Data shown —
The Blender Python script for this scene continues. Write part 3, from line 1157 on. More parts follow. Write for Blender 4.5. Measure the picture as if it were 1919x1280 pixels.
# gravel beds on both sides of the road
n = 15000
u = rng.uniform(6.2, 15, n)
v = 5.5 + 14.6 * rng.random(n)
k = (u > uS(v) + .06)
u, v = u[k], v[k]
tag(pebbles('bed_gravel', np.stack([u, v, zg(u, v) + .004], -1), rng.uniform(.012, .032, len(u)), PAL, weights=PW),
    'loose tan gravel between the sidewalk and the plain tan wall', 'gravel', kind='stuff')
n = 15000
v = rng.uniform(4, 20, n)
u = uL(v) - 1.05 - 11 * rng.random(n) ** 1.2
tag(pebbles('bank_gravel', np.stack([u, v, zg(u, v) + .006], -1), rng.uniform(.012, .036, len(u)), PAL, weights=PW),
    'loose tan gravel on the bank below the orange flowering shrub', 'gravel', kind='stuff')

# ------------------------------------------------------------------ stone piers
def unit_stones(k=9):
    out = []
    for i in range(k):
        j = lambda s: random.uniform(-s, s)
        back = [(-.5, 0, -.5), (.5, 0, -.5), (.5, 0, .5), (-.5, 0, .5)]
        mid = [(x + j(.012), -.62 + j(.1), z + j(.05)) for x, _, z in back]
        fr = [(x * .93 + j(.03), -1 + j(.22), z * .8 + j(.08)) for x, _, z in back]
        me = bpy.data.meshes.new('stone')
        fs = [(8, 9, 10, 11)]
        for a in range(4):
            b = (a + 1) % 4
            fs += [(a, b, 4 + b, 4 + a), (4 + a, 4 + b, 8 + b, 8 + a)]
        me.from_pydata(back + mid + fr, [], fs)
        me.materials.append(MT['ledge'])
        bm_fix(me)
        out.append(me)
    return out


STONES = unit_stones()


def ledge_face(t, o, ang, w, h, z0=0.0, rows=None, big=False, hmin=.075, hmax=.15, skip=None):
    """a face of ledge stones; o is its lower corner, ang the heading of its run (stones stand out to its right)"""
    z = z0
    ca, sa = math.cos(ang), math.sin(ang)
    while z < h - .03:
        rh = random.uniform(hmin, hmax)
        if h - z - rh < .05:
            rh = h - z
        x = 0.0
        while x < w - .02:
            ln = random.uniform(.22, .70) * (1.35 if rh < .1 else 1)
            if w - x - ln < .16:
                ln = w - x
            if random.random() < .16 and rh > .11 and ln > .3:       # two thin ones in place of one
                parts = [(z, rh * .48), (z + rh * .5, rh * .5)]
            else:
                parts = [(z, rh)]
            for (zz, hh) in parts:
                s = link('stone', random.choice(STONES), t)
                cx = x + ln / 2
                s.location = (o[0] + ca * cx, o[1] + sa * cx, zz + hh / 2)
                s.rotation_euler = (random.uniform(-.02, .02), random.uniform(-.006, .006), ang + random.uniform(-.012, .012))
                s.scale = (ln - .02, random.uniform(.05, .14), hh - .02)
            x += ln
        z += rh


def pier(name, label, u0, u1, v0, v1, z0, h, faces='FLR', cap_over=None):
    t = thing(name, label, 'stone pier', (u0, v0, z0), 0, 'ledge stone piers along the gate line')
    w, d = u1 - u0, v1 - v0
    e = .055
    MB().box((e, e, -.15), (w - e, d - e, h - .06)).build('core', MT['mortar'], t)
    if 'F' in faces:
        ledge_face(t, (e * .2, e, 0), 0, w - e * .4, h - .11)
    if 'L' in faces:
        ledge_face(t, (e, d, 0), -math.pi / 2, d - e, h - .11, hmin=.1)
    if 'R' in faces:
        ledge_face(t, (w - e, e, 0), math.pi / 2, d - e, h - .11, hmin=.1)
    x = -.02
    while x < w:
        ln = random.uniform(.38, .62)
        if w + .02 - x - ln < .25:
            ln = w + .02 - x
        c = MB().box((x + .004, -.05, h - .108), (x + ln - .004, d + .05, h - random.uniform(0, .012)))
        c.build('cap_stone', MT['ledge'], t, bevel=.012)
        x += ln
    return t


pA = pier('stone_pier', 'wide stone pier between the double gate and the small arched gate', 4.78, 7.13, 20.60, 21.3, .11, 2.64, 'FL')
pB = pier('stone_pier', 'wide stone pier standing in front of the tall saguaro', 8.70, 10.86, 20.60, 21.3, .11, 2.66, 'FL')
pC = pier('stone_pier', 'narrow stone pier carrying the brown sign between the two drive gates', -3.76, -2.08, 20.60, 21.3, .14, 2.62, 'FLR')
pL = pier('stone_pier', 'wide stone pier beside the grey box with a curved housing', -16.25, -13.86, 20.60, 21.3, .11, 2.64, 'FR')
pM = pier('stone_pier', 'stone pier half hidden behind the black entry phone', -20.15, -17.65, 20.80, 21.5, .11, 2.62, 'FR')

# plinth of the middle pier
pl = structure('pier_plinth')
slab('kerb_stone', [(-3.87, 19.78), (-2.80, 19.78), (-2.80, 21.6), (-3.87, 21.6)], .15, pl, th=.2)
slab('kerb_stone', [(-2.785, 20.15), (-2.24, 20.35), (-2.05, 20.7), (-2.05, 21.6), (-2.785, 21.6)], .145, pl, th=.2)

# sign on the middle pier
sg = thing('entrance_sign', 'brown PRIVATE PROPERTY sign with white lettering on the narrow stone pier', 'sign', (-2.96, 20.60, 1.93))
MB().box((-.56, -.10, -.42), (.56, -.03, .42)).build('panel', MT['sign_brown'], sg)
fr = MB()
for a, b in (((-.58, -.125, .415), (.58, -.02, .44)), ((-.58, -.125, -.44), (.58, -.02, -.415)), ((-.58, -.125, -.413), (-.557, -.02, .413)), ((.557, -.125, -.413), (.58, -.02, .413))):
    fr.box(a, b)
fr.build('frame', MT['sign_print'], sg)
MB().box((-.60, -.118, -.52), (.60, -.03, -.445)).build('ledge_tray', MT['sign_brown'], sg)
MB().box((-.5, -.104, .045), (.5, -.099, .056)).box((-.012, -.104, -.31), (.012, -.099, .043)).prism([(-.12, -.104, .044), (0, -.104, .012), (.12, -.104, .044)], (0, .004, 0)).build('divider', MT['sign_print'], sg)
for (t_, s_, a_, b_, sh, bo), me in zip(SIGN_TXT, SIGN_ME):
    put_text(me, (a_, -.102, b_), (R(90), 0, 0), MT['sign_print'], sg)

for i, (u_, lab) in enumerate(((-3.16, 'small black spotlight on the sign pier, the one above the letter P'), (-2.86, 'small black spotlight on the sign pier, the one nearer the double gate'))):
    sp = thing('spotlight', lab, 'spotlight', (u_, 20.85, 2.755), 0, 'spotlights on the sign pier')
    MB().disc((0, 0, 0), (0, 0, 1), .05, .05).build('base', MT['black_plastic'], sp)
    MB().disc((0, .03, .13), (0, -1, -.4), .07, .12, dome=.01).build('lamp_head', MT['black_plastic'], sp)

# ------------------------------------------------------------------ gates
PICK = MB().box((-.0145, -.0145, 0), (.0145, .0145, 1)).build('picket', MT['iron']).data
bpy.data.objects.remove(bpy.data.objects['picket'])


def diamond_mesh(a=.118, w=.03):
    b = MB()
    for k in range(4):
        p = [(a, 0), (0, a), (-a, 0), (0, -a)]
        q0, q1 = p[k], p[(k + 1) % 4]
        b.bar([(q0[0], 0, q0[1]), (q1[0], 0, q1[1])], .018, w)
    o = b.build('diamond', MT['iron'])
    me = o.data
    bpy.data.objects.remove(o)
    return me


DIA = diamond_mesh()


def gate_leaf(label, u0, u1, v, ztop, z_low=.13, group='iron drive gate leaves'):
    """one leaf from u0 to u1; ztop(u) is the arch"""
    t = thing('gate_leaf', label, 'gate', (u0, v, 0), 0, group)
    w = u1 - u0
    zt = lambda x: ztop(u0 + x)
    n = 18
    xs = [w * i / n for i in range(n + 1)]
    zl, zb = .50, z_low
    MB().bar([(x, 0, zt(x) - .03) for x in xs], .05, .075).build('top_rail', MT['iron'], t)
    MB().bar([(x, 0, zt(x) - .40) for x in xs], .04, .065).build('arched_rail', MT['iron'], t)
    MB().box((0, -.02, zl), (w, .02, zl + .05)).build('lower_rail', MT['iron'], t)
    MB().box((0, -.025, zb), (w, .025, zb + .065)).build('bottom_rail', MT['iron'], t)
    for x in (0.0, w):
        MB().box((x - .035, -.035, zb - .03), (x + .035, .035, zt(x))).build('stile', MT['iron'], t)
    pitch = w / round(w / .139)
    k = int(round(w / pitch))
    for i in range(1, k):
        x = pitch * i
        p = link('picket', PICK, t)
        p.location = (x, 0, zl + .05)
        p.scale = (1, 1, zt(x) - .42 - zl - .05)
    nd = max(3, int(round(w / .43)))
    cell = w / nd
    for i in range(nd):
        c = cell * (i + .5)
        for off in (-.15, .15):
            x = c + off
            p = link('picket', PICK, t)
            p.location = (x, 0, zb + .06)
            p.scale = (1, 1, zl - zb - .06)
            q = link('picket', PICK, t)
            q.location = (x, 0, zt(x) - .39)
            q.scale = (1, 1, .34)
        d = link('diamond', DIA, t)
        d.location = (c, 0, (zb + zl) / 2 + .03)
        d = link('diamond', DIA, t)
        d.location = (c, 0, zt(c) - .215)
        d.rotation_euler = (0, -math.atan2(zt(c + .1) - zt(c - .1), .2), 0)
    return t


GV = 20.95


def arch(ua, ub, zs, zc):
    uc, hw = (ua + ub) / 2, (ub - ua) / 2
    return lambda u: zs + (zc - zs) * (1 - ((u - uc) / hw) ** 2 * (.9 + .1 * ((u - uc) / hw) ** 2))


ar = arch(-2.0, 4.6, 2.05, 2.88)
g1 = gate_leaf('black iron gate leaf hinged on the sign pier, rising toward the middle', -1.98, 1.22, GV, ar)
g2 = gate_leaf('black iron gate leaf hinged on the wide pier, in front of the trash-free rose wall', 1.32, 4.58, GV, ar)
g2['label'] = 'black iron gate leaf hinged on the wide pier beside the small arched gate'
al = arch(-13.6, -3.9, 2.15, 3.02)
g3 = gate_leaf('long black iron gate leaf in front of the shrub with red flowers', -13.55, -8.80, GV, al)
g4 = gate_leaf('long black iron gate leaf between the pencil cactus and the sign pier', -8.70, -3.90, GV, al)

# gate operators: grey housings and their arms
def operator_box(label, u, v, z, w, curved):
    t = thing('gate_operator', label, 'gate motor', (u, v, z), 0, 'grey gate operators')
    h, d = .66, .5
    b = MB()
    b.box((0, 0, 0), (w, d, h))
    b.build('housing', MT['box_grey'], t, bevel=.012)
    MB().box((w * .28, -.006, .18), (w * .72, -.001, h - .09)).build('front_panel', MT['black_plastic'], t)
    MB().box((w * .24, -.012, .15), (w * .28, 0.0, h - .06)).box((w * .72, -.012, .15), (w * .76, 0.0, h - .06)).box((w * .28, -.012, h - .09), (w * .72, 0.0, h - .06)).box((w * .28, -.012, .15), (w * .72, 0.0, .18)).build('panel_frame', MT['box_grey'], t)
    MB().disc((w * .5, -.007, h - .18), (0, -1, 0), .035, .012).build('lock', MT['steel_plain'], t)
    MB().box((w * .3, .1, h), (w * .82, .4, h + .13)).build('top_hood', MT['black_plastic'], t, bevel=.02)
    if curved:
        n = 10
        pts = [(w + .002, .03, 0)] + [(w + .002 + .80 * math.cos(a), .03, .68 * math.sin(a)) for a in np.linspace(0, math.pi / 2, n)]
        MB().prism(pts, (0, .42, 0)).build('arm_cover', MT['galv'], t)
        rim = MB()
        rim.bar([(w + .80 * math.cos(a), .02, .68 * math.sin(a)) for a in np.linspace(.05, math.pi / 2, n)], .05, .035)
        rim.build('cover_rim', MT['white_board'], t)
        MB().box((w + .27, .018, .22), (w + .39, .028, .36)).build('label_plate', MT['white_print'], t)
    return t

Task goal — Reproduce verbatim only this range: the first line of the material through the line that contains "STONES = unit_stones()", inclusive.

Solution for this problem —
The Blender Python script for this scene continues. Write part 3, from line 1157 on. More parts follow. Write for Blender 4.5. Measure the picture as if it were 1919x1280 pixels.
# gravel beds on both sides of the road
n = 15000
u = rng.uniform(6.2, 15, n)
v = 5.5 + 14.6 * rng.random(n)
k = (u > uS(v) + .06)
u, v = u[k], v[k]
tag(pebbles('bed_gravel', np.stack([u, v, zg(u, v) + .004], -1), rng.uniform(.012, .032, len(u)), PAL, weights=PW),
    'loose tan gravel between the sidewalk and the plain tan wall', 'gravel', kind='stuff')
n = 15000
v = rng.uniform(4, 20, n)
u = uL(v) - 1.05 - 11 * rng.random(n) ** 1.2
tag(pebbles('bank_gravel', np.stack([u, v, zg(u, v) + .006], -1), rng.uniform(.012, .036, len(u)), PAL, weights=PW),
    'loose tan gravel on the bank below the orange flowering shrub', 'gravel', kind='stuff')

# ------------------------------------------------------------------ stone piers
def unit_stones(k=9):
    out = []
    for i in range(k):
        j = lambda s: random.uniform(-s, s)
        back = [(-.5, 0, -.5), (.5, 0, -.5), (.5, 0, .5), (-.5, 0, .5)]
        mid = [(x + j(.012), -.62 + j(.1), z + j(.05)) for x, _, z in back]
        fr = [(x * .93 + j(.03), -1 + j(.22), z * .8 + j(.08)) for x, _, z in back]
        me = bpy.data.meshes.new('stone')
        fs = [(8, 9, 10, 11)]
        for a in range(4):
            b = (a + 1) % 4
            fs += [(a, b, 4 + b, 4 + a), (4 + a, 4 + b, 8 + b, 8 + a)]
        me.from_pydata(back + mid + fr, [], fs)
        me.materials.append(MT['ledge'])
        bm_fix(me)
        out.append(me)
    return out


STONES = unit_stones()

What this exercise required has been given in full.